By Nancy Nesvet
Okay, so now we acknowledge that the world of art is tied to economics. Only the Venice Biennale and other recent exhibitions after that model survive to showcase the best of new art not for sale or created with economic appreciation in mind, only the other kind.
There is no shame in admitting people buy art to hang on their walls while also hoping the work goes up in value; that supports galleries who pay artists, a noble and necessary employment. The art fairs are a great venue for creating an art marketplace for collectors to buy and galleries to sell. But let’s acknowledge the distinction between and value of art fairs for fun and profit and the Biennales, Documentas and other not for sale art venues.
That value was recognized until the recent economic debacle of Documenta 14 at Kassel and Athens. Not only did Documenta 14 lose millions of euros, but the loss was tagged as due to everything from bad management to outright embezzlement. Now, art gallery and museum directors worldwide are calling for Documenta 14’s director’s head, or at least resignation, and for a reorganization of the board. Attribution to splitting the fair between Kassel and Athens has been cited for the economic disaster, but that cannot be all as attendance at both venues was quite high.
Documenta 14 made statements through art and created awareness of worldwide situations through irony, humor and blatant political statements expressed in multiple art forms. Frog sounds emanating from a pool of water (Benjamin Patterson, When Elephants Fight, It is the Frogs that Suffer, 2016-17, Karlsruhe Park, Kassel) would hardly sell to a collector, large corporation or museum, nor would the LED ticker streaming announcements of the progress of the Crusades by the Ottomans in the mid 1400s (part of an installation at Westpavilion, the Orangerie, by Romvald Karkamar, Die Entstehung des Westens, 2017, Kassel). The store installation at Neue Neue Galerie, by Irina Haiduk, Nine Hour Delay, 2017, Kassel, selling the Borosana Labor Shoe from the Soviet era in Yugoslavia that guaranteed workers a comfortable nine hours standing at work (not unlike artists) did a bit better economically, as the shoes literally sold off the shelf to Documenta 14 visitors.

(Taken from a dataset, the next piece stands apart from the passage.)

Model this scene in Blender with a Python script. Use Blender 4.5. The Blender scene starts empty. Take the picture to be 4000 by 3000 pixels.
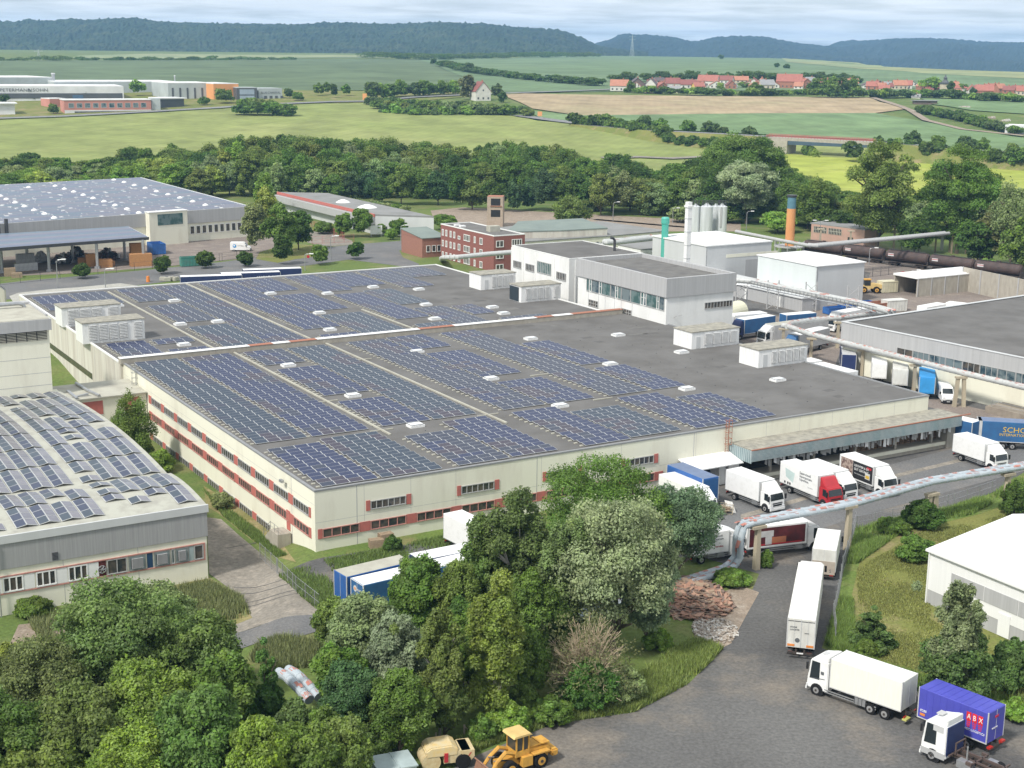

The Venice Biennale 2017, with equally important and brazen statements did much better. It had the sponsorship of individual nations, their Cultural Councils and corporations. It seems that without the contributions of individual nations and sponsorship by large corporations, and a hefty entrance fee, as at the Venice Biennale 2017, art cannot be seen for free, no matter how important, not in a Germany that once was socialist nor in a country that claims to have birthed free art and drama.